Given information:

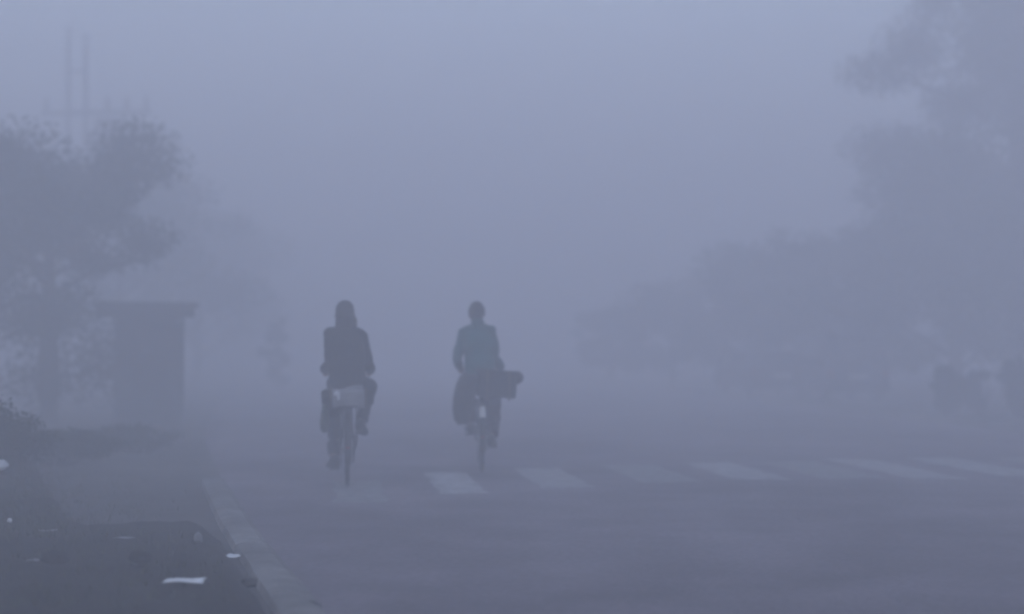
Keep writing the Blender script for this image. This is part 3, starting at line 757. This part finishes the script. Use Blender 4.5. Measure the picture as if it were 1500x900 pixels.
--
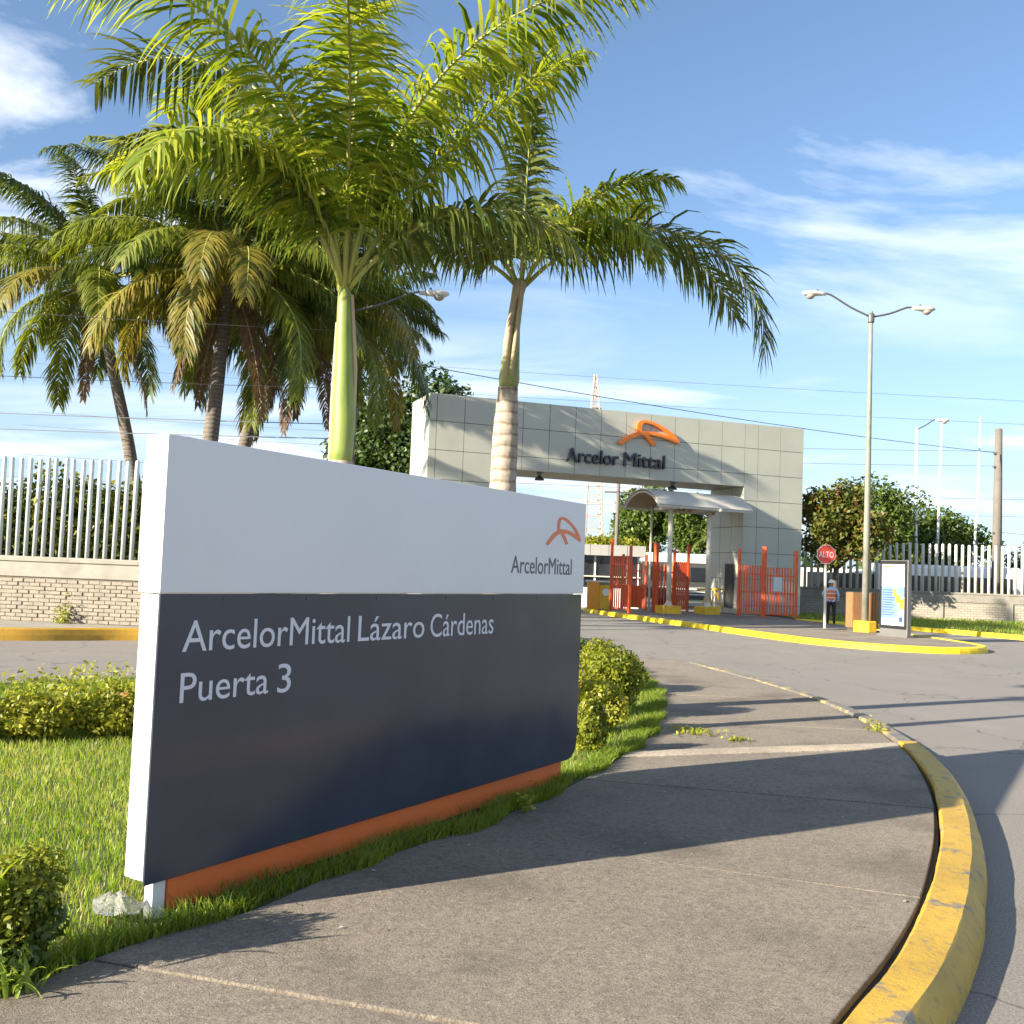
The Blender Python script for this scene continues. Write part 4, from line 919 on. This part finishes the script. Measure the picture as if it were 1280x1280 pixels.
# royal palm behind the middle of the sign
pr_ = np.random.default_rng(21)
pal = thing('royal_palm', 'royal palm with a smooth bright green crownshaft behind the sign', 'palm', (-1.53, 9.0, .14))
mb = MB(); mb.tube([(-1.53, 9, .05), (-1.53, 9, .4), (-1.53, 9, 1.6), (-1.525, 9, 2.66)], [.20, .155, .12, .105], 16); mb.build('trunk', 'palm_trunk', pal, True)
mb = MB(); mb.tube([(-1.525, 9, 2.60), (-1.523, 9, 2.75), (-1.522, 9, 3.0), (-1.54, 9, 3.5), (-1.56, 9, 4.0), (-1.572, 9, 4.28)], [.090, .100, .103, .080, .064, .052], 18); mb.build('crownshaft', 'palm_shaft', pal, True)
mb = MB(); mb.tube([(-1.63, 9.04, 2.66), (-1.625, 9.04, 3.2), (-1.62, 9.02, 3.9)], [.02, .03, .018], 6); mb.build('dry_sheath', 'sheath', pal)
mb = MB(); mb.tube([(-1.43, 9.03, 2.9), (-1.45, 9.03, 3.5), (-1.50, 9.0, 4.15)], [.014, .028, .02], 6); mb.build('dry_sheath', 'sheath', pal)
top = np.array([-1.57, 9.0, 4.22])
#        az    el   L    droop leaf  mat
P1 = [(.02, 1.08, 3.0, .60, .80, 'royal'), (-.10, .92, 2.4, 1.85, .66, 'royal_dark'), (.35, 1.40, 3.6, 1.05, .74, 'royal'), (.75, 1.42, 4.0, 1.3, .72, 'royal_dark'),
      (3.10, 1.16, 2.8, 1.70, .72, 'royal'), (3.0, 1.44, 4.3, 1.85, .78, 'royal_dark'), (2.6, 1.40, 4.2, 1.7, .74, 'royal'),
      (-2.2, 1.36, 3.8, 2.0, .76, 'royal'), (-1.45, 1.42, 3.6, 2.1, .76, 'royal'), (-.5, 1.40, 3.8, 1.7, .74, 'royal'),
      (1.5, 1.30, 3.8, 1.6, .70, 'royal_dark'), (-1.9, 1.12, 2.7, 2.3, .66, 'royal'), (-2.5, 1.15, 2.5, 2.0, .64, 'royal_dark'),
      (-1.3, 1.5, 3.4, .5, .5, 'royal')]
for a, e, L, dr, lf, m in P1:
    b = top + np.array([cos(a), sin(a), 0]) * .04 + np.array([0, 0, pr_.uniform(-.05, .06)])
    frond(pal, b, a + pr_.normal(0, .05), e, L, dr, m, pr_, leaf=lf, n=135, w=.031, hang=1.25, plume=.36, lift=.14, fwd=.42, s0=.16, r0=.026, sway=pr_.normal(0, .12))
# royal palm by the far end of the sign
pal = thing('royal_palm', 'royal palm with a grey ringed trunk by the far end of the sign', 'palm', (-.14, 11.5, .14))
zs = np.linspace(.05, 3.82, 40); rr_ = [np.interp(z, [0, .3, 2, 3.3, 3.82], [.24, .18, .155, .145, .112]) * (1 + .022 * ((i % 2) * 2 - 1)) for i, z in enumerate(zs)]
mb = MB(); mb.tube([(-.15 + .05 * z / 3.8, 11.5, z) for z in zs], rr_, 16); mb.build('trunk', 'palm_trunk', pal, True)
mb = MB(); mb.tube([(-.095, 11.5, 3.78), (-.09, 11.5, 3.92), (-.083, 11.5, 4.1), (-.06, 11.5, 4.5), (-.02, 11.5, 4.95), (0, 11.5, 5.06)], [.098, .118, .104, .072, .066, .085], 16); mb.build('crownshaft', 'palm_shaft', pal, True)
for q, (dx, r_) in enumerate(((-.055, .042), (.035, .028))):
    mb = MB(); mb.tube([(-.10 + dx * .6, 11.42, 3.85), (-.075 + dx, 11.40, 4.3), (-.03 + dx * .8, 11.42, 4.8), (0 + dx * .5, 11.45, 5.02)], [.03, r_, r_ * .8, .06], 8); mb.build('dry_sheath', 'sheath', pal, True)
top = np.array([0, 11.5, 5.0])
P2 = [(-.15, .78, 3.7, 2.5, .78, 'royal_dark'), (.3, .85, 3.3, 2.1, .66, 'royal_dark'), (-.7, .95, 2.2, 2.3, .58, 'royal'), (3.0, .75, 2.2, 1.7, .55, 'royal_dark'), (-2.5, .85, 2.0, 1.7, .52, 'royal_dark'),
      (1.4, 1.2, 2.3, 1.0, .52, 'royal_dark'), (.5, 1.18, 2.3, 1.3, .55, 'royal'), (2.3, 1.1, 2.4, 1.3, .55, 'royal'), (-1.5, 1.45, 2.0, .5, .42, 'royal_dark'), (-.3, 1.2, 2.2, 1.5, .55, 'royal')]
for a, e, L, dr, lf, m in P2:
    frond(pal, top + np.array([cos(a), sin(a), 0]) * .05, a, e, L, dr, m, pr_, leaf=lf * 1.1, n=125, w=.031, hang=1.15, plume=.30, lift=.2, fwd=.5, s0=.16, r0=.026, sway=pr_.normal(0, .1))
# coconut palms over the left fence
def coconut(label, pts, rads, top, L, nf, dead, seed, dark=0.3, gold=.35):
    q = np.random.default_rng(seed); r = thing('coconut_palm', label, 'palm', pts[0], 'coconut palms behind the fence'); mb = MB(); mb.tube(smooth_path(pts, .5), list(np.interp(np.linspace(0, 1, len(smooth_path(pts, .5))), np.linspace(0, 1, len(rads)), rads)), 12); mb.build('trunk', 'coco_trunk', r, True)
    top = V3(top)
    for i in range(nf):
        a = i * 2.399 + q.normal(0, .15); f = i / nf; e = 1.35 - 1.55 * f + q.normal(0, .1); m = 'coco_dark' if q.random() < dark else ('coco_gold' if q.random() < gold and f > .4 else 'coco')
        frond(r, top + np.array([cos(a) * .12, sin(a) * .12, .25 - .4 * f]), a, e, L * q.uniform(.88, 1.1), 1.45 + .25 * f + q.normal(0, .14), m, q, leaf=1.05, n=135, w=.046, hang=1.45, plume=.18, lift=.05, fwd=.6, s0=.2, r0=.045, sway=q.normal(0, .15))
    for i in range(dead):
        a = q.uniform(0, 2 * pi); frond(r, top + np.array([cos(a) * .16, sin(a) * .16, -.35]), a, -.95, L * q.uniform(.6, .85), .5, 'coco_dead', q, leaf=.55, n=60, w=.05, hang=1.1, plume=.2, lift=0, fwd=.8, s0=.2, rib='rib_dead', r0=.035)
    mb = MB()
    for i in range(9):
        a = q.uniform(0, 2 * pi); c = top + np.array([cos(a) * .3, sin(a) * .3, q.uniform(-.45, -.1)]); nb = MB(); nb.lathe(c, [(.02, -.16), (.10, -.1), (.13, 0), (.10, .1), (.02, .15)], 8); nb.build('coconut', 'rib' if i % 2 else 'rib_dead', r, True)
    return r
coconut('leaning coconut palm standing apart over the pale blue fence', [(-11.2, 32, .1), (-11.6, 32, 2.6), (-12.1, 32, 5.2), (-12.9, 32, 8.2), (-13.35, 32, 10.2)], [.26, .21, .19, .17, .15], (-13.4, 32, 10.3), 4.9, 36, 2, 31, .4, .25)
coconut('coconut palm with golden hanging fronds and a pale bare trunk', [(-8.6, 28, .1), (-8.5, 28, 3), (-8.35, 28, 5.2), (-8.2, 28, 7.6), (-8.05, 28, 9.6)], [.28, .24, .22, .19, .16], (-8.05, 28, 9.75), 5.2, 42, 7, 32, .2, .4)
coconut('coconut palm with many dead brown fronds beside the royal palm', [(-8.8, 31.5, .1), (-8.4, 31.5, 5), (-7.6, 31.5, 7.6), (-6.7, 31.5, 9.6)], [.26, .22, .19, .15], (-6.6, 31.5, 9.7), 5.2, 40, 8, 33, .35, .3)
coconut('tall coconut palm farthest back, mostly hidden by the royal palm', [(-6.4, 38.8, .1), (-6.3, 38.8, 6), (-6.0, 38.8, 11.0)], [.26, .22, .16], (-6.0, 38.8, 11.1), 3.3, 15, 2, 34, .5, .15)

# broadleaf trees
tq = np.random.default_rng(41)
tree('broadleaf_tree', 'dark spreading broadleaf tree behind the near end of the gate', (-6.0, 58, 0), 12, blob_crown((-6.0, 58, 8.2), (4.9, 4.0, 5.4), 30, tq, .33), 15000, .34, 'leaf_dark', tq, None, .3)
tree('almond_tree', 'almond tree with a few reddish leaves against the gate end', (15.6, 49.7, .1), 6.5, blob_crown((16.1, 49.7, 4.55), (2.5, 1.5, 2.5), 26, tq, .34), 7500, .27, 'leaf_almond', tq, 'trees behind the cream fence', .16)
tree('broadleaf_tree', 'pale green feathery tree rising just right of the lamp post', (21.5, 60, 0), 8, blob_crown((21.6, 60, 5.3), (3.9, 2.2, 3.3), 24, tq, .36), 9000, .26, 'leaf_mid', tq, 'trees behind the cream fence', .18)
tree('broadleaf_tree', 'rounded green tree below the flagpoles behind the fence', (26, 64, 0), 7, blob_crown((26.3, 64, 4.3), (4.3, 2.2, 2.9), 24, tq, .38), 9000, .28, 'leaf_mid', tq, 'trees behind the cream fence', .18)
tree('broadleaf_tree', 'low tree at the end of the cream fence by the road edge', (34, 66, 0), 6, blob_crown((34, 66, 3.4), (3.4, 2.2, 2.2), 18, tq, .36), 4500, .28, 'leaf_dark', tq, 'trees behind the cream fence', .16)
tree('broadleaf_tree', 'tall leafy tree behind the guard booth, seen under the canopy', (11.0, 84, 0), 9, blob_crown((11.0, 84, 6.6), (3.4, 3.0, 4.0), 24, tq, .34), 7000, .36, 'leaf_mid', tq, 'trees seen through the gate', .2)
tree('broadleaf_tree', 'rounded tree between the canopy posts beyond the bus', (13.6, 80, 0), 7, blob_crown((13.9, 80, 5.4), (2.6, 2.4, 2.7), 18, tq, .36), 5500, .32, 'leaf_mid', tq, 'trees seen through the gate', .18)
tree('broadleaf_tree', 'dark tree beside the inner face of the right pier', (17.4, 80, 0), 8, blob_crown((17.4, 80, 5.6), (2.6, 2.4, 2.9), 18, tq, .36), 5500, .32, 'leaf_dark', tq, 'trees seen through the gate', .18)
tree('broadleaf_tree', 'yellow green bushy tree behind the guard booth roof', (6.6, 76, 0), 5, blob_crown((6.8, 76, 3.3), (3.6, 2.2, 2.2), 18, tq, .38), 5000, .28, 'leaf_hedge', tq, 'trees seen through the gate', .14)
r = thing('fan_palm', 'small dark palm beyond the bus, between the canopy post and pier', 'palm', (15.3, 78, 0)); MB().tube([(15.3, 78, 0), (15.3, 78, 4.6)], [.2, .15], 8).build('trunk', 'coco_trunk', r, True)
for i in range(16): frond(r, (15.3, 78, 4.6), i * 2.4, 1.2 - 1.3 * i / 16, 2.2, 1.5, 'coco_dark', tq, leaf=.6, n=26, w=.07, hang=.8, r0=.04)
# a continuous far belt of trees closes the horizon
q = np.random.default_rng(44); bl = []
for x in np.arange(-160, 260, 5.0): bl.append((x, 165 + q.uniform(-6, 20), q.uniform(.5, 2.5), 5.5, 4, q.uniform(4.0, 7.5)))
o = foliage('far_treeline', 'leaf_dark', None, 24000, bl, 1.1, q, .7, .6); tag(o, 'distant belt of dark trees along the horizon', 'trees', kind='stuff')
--
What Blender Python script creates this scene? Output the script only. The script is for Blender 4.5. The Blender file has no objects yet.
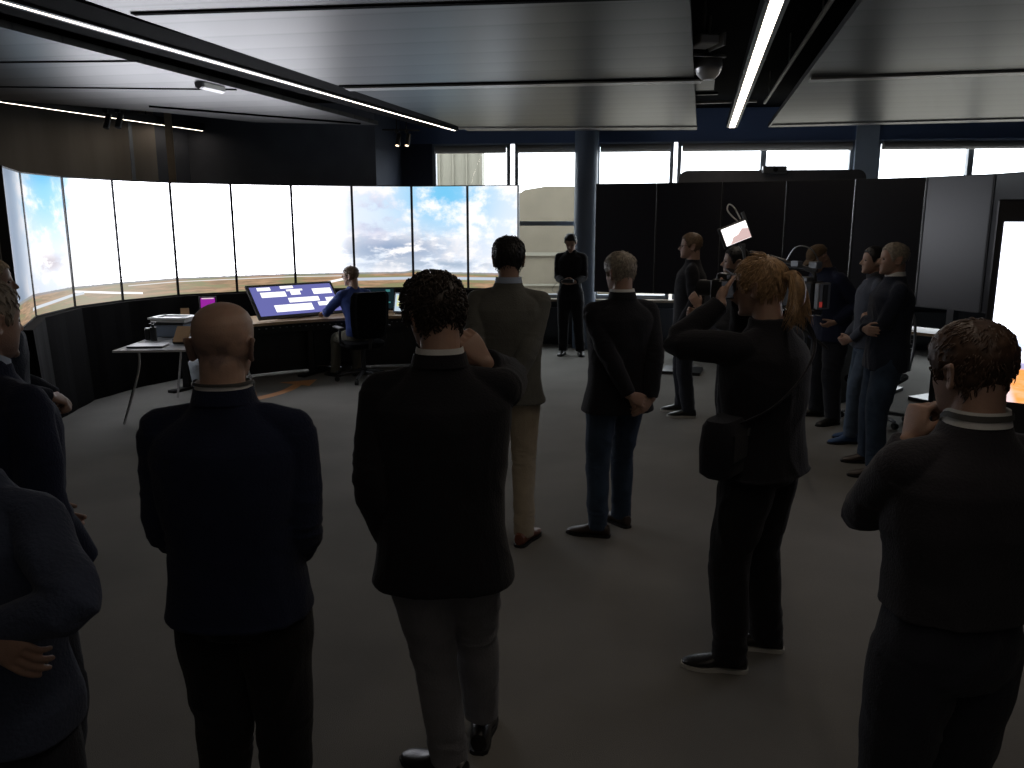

Requirement:
Only the lines from the one containing "(-1.3, 1.5, 3.4, .5, .5, 'royal')]" through the one containing "b = top + np.array([cos(a), sin(a), 0])" are to be retyped, both boundary lines included, with no other material.

Solution to this task:
      (-1.3, 1.5, 3.4, .5, .5, 'royal')]
for a, e, L, dr, lf, m in P1:
    b = top + np.array([cos(a), sin(a), 0]) * .04 + np.array([0, 0, pr_.uniform(-.05, .06)])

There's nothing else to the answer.